Got a dispute with your builder? Then try to work it out without bothering the Court of Appeal – regardless of what you may have heard on Radio 2
When I read about this bad-tempered legal affair, I blamed Jimmy Young. Why didn't this Radio 2 DJ stick to his cookery tips? But "What's the recipe today, Jim?" gave way to "What's the legal conundrum today?" It's all very well listening to these whizz-kid lawyers going on about legal rights and duties; the downside is that Jimmy's 5.5 million listeners might actually try to use the law and legal system to get their wishlist rights.

I think Mr and Mrs Stewart must listen to all the radio and television programmes broadcast on law. They certainly know how to write a really good complaint letter. But before I tell you their story, I should point out that the reason I'm drawing it to your attention is that the trouble that flared up on this job is just the same sort of trouble that flares up on the big 'uns. Here goes.

Mr and Mrs Stewart's home needed 12 windows, front door, replacement soffits, guttering and fascia. Tudor Rose Windows priced it all up at £6350. Not bad at all. The eventual court case and Court of Appeal case must have cost 10 times that. The deal was done, but then Tudor took five months to make the stuff and make a start. I bet that delay was unhealthy for tempers. Then, when the lads did turn up, the estimate of a week to do the work turned out to have been ambitious.

The Stewarts now did what upset folk frequently do in building disputes – they searched for duff work, defective materials and iffy widgets. That list is piled on top of all the delay. Blood is sniffed. The nasty phone calls follow; shouting, even tears, ensue. The Stewarts wrote their letter. They even recorded that they intended to engage a surveyor to inspect the work on completion; meanwhile, no money would be paid. And because no reply was received from the contractor, the customers said they assumed it had "abandoned the work". A reply by return insisted that that wasn't the case and a team of fitters would be sent the next week. The customer gave all that short shrift.

Fed-up contractor now sued fed-up customer. The issue was, which party brought the contract to an end and was it entitled to do so? The cause of the split at the time was the alleged late performance. The Stewarts also said that the defects were another good excuse (although not one relied on at the time) for refusing to let the contractor back. By the way, the law sometimes allows you to make use of a reason for booting the other party off a job even though it had not been thought of at the time. Be careful, though. The judge at the first trial decided that the failure of Tudor to finish the job in a week was unimportant. Moreover, he seems to say that the defects could have been put right during the time that the remaining work was being done.

Bad work found during a job cannot ordinarily bring the contract to an end unless the contractor doesn’t intend to, or cannot, put it right

So Mr and Mrs Stewart lost the argument about their right to keep Tudor off their premises. Their counterclaim for £14,000 was dismissed too.

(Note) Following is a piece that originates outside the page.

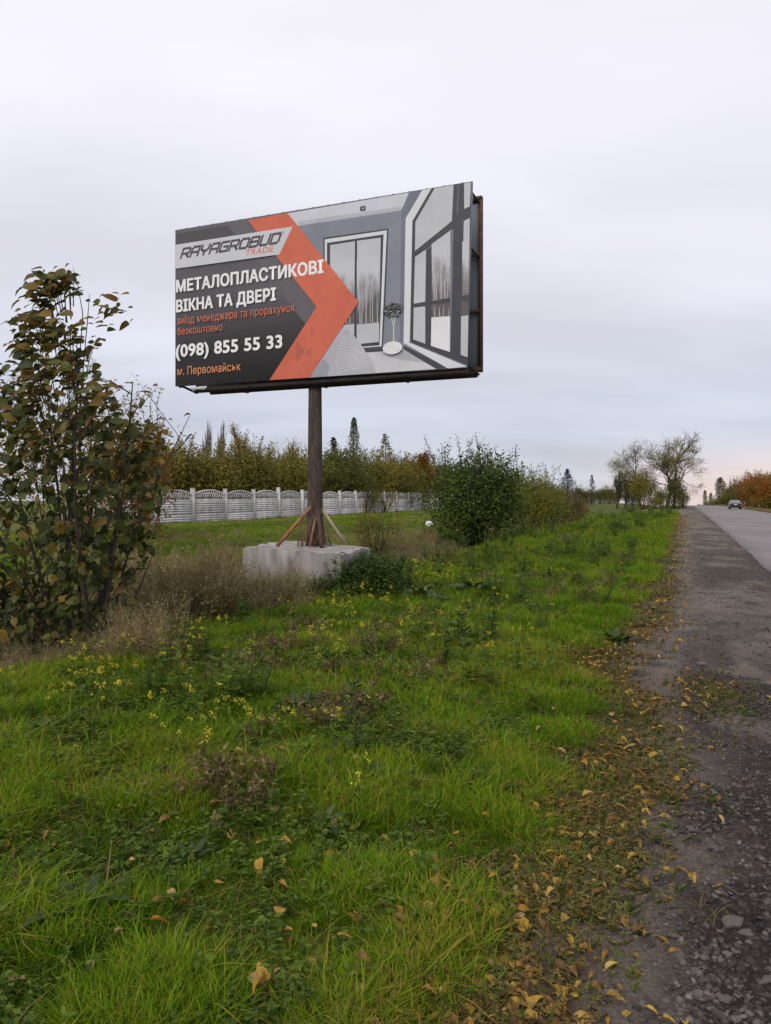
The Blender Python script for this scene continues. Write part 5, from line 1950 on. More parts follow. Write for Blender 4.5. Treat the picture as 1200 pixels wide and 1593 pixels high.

Upset now with that judge, the Stewarts went to the Court of Appeal with three complaints. The first was that the judge was wrong to conclude that it was the Stewarts who, by refusing to let workmen in, brought the contract to an end. But a Court of Appeal will rarely interfere with a lower court's finding of fact. The fact was that it was the Stewarts who "evinced an intention to bring the contract to an end". The first point of appeal was dismissed. So too was the second.

The Stewarts said that the bad work was so significant that it was a good excuse to refuse the workmen the site. The Court of Appeal appears to have followed the test in Keating on Building Contracts, which says that bad work found during the course of doing the job cannot ordinarily bring the contract to an end unless the contractor doesn't intend to or cannot subsequently perform its obligations under the contract. That's quite a considerable hurdle to leap over. Tudor should have been allowed back.

The third point of appeal was allowed. The first judge gave no real thought to the value of the defects. So that item alone would have to go to another trial and a new judge. The Court of Appeal expressed great reluctance to send such a small remaining item to another trial. The message given to the two parties was to try to negotiate it or go to mediation, before coming back to court. It strikes me that a good QS adjudicator would decide that quantum matter in one hour flat. Although I daresay that the loser would then lose his or her temper with the QS adjudicator.